Thursday, September 14 | 2:30 PM - 3:30 PM
Stephen F. & Camilla T. Brauer Hall, 012
6548 Forest Park Pkwy, St. Louis, MO 63112, USA
Dr. Patricia Weisensee, Assistant Professor in the Mechanical Engineering & Materials Science department at Washington University in St. Louis.
We experience and rely on droplets almost every single day of our lives: some more familiar (the shower in the morning, the rain on our way to work, printing a documents once at work, etc.), some less obvious (atmospheric water harvesting, thermal management & power generation, materials manufacturing and processing). Yet we hardly ever think about them – we take them for granted. In this talk I will show that droplets aren’t only ubiquitous in both nature and industrial processes, but also a complex and fascinating research subject that still holds many mysteries to be solved. In my research group, we are especially interested in the coupling of fluid dynamics, heat transfer, and phase change (condensation or evaporation) during the interaction of droplets with solid or other liquid surfaces.
In this presentation, I will introduce two examples of such interactions: 1) droplet impact and evaporation/boiling dynamics on heated surfaces, and 2) dropwise condensation on so-called lubricant-infused surfaces. Using a combination of advanced imaging techniques, ranging from high-speed optical and infrared (IR) imaging to high-speed interferometry and scanning confocal fluorescence microscopy, we study the interplay of droplet dynamics and heat transfer in these systems. For example, I will show that water condensation on lubricant-infused surfaces can lead to significantly increased water collection rates due to an extremely high droplet mobility compared to bare metal surfaces. Lubricant wetting ridges surrounding droplets introduce an attractive capillary force, leading to self-propelled and gravity-independent droplet motion, which efficiently clears the surface for frequent re-nucleation. On the other hand, restricting the mobility of droplets can be advantageous during droplet evaporation. Interestingly, when droplets impact a heated surface, the creation of additional contact lines, either through wettability-patterning the surface or the formation of an entrapped air bubble, does not significantly alter the heat transfer performance. Instead, convection (at early times) and conduction (at later times) dominate heat transfer, meaning that the addition of – for example – metallic posts with high thermal conductivity on the surface can effectively increase heat transfer rates in these scenarios.
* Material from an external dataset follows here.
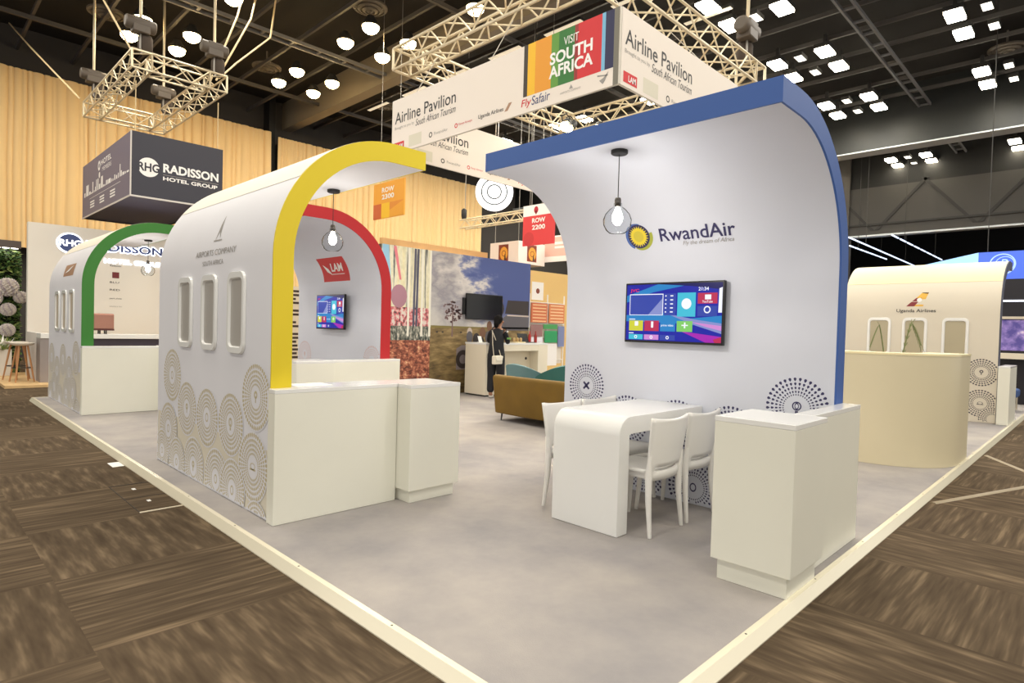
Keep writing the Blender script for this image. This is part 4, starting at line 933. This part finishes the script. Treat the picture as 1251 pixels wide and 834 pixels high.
# poster rack
t = thing('poster_display', 'white display rack hung with red, green and white posters beside the blue arch', 'display', (11.35, 10.6, 0))
fm = mat('rack_white', (232, 228, 222), .5); MB().box(.05, 1.36, .052, .07, .5, 2.09).build('back_board', mat('rack_board', (222, 212, 198), .6), t)
for x in (.03, .72, 1.4): MB().tube([(x, .03, 0), (x, .03, 2.32)], .018, 8).build('upright', fm, t)
for z in (2.1, 1.55, 1.2, .6): MB().tube([(0, .03, z), (1.42, .03, z)], .012, 6).build('cross_rail', fm, t)
def poster(x0, x1, z0, z1, c, name='poster', rows=0, rc=(240, 220, 200), emblem=None):
    b = MB(); b.box(x0, x1, -.012, .0, z0, z1, 0); fr = Fr((0, -.012, 0), (1, 0, 0))
    for k in range(rows): rect(b, fr, x0+.05, x1-.05, z0+(z1-z0)*(k+.25)/rows, z0+(z1-z0)*(k+.6)/rows, .002, 1)
    if emblem: disc(b, fr, (x0+x1)/2, (z0+z1)/2, .07, .002, 2, 16)
    b.build(name, [mat('poster_%d_%d_%d' % c, c, .5), mat('poster_%d_%d_%d' % rc, rc, .5), mat('poster_emblem', (128, 60, 36), .5)], t)
poster(.06, .5, 2.16, 2.62, (238, 232, 226), emblem=1); poster(.06, .68, 1.58, 2.08, (206, 112, 72), rows=6, rc=(236, 196, 150)); poster(.75, 1.38, 1.58, 2.08, (214, 128, 80), rows=6, rc=(240, 204, 160)); poster(.06, .5, 1.22, 1.52, (150, 112, 110)); poster(.55, 1.1, 1.42, 1.54, (72, 150, 84)); poster(.6, 1.1, 1.06, 1.37, (44, 150, 92)); poster(.6, 1.1, .45, 1.03, (236, 232, 228)); poster(.08, .52, .98, 1.2, (230, 228, 236)); poster(1.14, 1.4, .95, 1.5, (120, 130, 170))
tag(MB().box(12.3, 16.5, 12.0, 12.2, 0, 3.1).build('booth_back_wall', mat('tan_fascia', (214, 178, 112), .5)), 'tan booth wall behind the poster rack', 'booth wall')
b = MB(); b.box(0, .7, 0, .04, 0, 2.15, 0); fr = Fr((0, 0, 0), (1, 0, 0)); rnd = random.Random(2)
for k in range(26):
    for u in (.02, .24, .46):
        if rnd.random() < .8: rect(b, fr, u, u+rnd.uniform(.08, .2), .03+k*.08, .03+k*.08+.045, .002, 1)
tag(b.build('patterned_banner', [mat('banner_cream', (230, 214, 190), .6), mat('banner_black', (62, 44, 34), .6)], loc=(5.45, 12.0, 0)), 'narrow black and cream patterned banner seen left of the red arch wall', 'banner')
# hanging row signs and far box signs
def hang_sign(x, yl, yr, z0, z1, name, label, paint):
    t = thing(name, label, 'sign', (x, yr, z0)); w, h = yl-yr, z1-z0
    paint(t, Fr((0, w, 0), (0, -1, 0)), w, h)
    for y in (.2*w, .8*w): MB().tube([(.02, y, h), (.02, y, 11.2-z0)], .008, 5).build('suspension_wire', steel, t)
def p2300(t, fr, w, h):
    b = MB(); b.box(0, .04, 0, w, 0, h, 0); rect(b, fr, 0, .27*w, 0, .42*h, .002, 1); rect(b, fr, .27*w, .54*w, 0, .42*h, .002, 2); b.poly([fr.p(.54*w, .2*h, .002), fr.p(w, .42*h, .002), fr.p(.54*w, .42*h, .002)], 3); b.build('sign_board', [mat('row_orange', (236, 166, 62), .6), mat('row_brown', (206, 104, 60), .6), mat('row_yellow', (244, 196, 54), .6), mat('row_deep', (226, 146, 62), .6)], t)
    text('ROW', fr, .28*w, .72*h, .4*w, .14*h, white_ink, t, n=.005, bold=.03); text('2300', fr, .28*w, .53*h, .4*w, .14*h, white_ink, t, n=.005, bold=.03)
hang_sign(10, 15.83, 14.27, 4.52, 5.56, 'row_sign', 'orange hanging sign reading ROW 2300', p2300)
def p2200(t, fr, w, h):
    b = MB(); b.box(0, .04, 0, w, 0, h, 0); rect(b, fr, 0, w, .73*h, h, .002, 1); disc(b, fr, .2*w, .16*h, .17*w, .002, 2, 24); disc(b, fr, .42*w, .87*h, .07*w, .003, 3, 14, 0, 1.2); rect(b, fr, .4*w, .44*w, .76*h, .85*h, .003, 3); b.build('sign_board', [mat('row_red', (214, 60, 66), .6), white_ink, mat('row_red_dark', (196, 54, 60), .6), mat('row_crimson', (180, 36, 60), .6)], t)
    text('ROW', fr, .3*w, .55*h, .42*w, .12*h, white_ink, t, n=.005, bold=.03); text('2200', fr, .3*w, .38*h, .42*w, .12*h, white_ink, t, n=.005, bold=.03)
hang_sign(13, 12.5, 11.28, 3.84, 5.01, 'row_sign', 'red hanging sign reading ROW 2200 beside the blue arch', p2200)
t = thing('box_sign', 'white hanging box sign with brown round emblems, beyond the savannah wall', 'sign', (15.4, 15.0, 3.72)); pinkw = mat('sign_pinkwhite', (240, 226, 220), .6)
b = MB(); b.box(0, 1.4, 0, 1.45, 0, .79, 0)
for fr in (Fr((0, 1.45, 0), (0, -1, 0)), Fr((0, 0, 0), (1, 0, 0))):
    rect(b, fr, .45, .95, .1, .7, .002, 1); disc(b, fr, .72, .38, .2, .003, 2, 20, 0, 1.2); disc(b, fr, .72, .38, .11, .004, 1, 16, .085); b.poly([fr.p(.74, .14, .005), fr.p(.84, .14, .005), fr.p(.80, .36, .005), fr.p(.77, .36, .005)], 3)
b.build('sign_box', [pinkw, mat('emblem_brown', (126, 50, 34), .5), mat('emblem_amber', (228, 160, 60), .5), mat('emblem_black', (60, 40, 34), .5)], t)
for x, y in ((.1, .1), (.1, 1.3), (1.3, .1)): MB().tube([(x, y, .79), (x+.5, y+.5, 7.4)], .01, 5).build('suspension_wire', steel, t)
b = MB(); b.box(0, .05, 0, 1.6, 0, .95, 0); fr = Fr((0, 1.6, 0), (0, -1, 0)); rect(b, fr, 0, 1.6, .2, .9, .002, 1); rect(b, fr, .5, 1.3, .62, .72, .003, 0); rect(b, fr, .5, 1.3, .48, .56, .003, 0)
tag(b.build('hanging_sign', [white_ink, mat('sign_pink', (226, 184, 172), .6)], loc=(17, 13.6, 3.9)), 'pale pink hanging sign partly hidden by the blue arch', 'sign')
t = thing('round_sign', 'round glowing white sign with dark rings, left of the blue arch tip', 'sign', (15.1, 16.0, 6.3)); t.rotation_euler = (0, 0, -PI/4)
MB().lathe([(0, .0), (.68, 0), (.68, .12), (0, .12)], (0, 0, 0), 40, axis='y').build('sign_case', mat('round_glow', (245, 248, 252), .4, emit=1.0), t, smooth=40)
fr = Fr((0, 0, 0), (1, 0, 0))
for r_ in (.27, .48): b = MB(); disc(b, fr, 0, 0, r_, .003, 0, 36, r_-.045); b.build('ring', mat('ring_grey', (58, 62, 70), .5), t)
MB().tube([(0, .06, .6), (0, .06, 4.9)], .012, 5).build('suspension_wire', steel, t)

# ------------------------------------------------------------------ lounge seats
olive = mat('olive_velvet', (112, 84, 16), .75, var=.12, vscale=3); teal = mat('teal_velvet', (52, 108, 104), .7, var=.1, vscale=3); teal2 = mat('grey_teal_velvet', (96, 128, 132), .7)
t = thing('sofa', 'olive green velvet sofa seen from behind, left of the blue arch', 'sofa', (6.5, 5.0, 0))
def slab(name, pts, d, m, par, bv): b = MB(); b.prism(pts, d); return b.build(name, m, par, bevel=bv)
b = MB(); n = 20; vs = []
for i in range(n+1):
    y = 1.74*i/n; c = .05*(1-(2*y/1.74-1)**2); fl = .05*(2*y/1.74-1)
    for k, (z, x0, x1) in enumerate(((.11, 0, .2), (.2, -.01, .22), (.45, -.03, .2), (.66, -.05, .12), (.695, -.02, .08))):
        vs += [(x0-c, y+fl*(z-.1), z), (x1-c, y+fl*(z-.1), z)]
fs = []
for i in range(n):
    for k in range(4):
        a, q = i*10+k*2, (i+1)*10+k*2; fs += [(a, q, q+2, a+2), (a+1, a+3, q+3, q+1)]
    a, q = i*10, (i+1)*10; fs += [(a, a+1, q+1, q), (a+8, q+8, q+9, a+9)]
for i in (0, n):
    a = i*10; fs += [(a+k*2, a+k*2+1, a+k*2+3, a+k*2+2) for k in range(4)]
b.add(vs, fs); b.build('backrest', olive, t, smooth=50, bevel=.02)
MB().box(.2, .78, .02, 1.72, .11, .27).build('base', olive, t, bevel=.03); MB().box(.2, .8, .16, .86, .275, .43).build('seat_cushion', olive, t, bevel=.05); MB().box(.2, .8, .88, 1.58, .275, .43).build('seat_cushion', olive, t, bevel=.05)
for y in (0.0, 1.6): MB().box(.19, .76, y+.0, y+.14, .275, .56).build('armrest', olive, t, bevel=.04)
for x, y in ((.04, .1), (.04, 1.64), (.7, .1), (.7, 1.64)): MB().tube([(x+.02, y, .12), (x, y, 0)], [.016, .009], 8).build('leg', black, t)
def tub(x, y, rz, label, m, m2, hs):
    t = thing('tub_armchair', label, 'armchair', (x, y, 0), rz, 'teal armchairs behind the sofa')
    b = MB(); n = 24; vs = []
    for i in range(n+1):
        a = PI*(.0+1.0*i/n)*1.25-.125*PI; s = math.sin(max(0, min(PI, a)))
        h = hs[0]+(hs[1]-hs[0])*max(0, math.sin(PI*i/n))**1.3
        for r_, z in ((.30, .2), (.34, .4), (.38, h), (.32, h+.01), (.27, .42), (.25, .2)): vs.append((r_*math.cos(a), r_*math.sin(a), z))
    fs = [(i*6+k, (i+1)*6+k, (i+1)*6+(k+1) % 6, i*6+(k+1) % 6) for i in range(n) for k in range(6)]+[tuple(range(6)), tuple(n*6+k for k in range(5, -1, -1))]
    b.add(vs, fs, 0); b.build('shell_back', m, t, smooth=60)
    MB().lathe([(0, .2), (.25, .2), (.27, .3), (.26, .42), (.2, .45), (0, .46)], (0, -.02, 0), 24).build('seat_cushion', m2, t, smooth=60)
    for k in range(4):
        a = PI/4+k*PI/2; MB().tube([(.2*math.cos(a), .2*math.sin(a), .22), (.24*math.cos(a), .24*math.sin(a), 0)], [.018, .01], 8).build('leg', black, t)
tub(7.75, 7.25, PI/2, 'grey teal tub armchair sloping down, left one behind the sofa', teal2, teal, (.6, .80))
tub(7.7, 6.5, PI*.9, 'darker teal tub armchair behind the sofa, next to the blue arch', teal, teal2, (.62, .84))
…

Kyla Kordell, kkyla@wustl.edu
Dr. Weisensee is an Assistant Professor in the MEMS department here at Washington University in St. Louis (WashU). She earned her PhD in Mechanical Engineering from the University of Illinois at Urbana-Champaign (UIUC) in 2016. She received a Diplom-Ingenieur in Mechanical Engineering from TU Munich in 2013 and also holds a M.S. in Materials Sciences from UIUC (2011). At WashU, Dr. Weisensee leads the Thermal Fluids Research Group, which focuses on understanding the interplay of fluid dynamics and heat transfer of droplets and other multi-phase systems, with applications in thermal management, water harvesting, additive manufacturing, and droplet interactions with natural and engineered systems. To fundamentally study these thermal-fluidic interactions, her group combines multiple experimental techniques, such as high-speed optical and infrared (IR) imaging, interferometry, confocal fluorescence microscopy, and conventional heat transfer measurements. Dr. Weisensee is a recipient of the NSF CAREER Award, the NASA Early Career Faculty Award, the 2014 Siemens Energy Award, the 2020 ASME ICNMM Outstanding Early Investigator Award, as well as the St. Louis-wide 2020 Emerson Excellence in Teaching Award. She is also an alumna of the German National Academic Foundation (“Studienstiftung des deutschen Volkes”).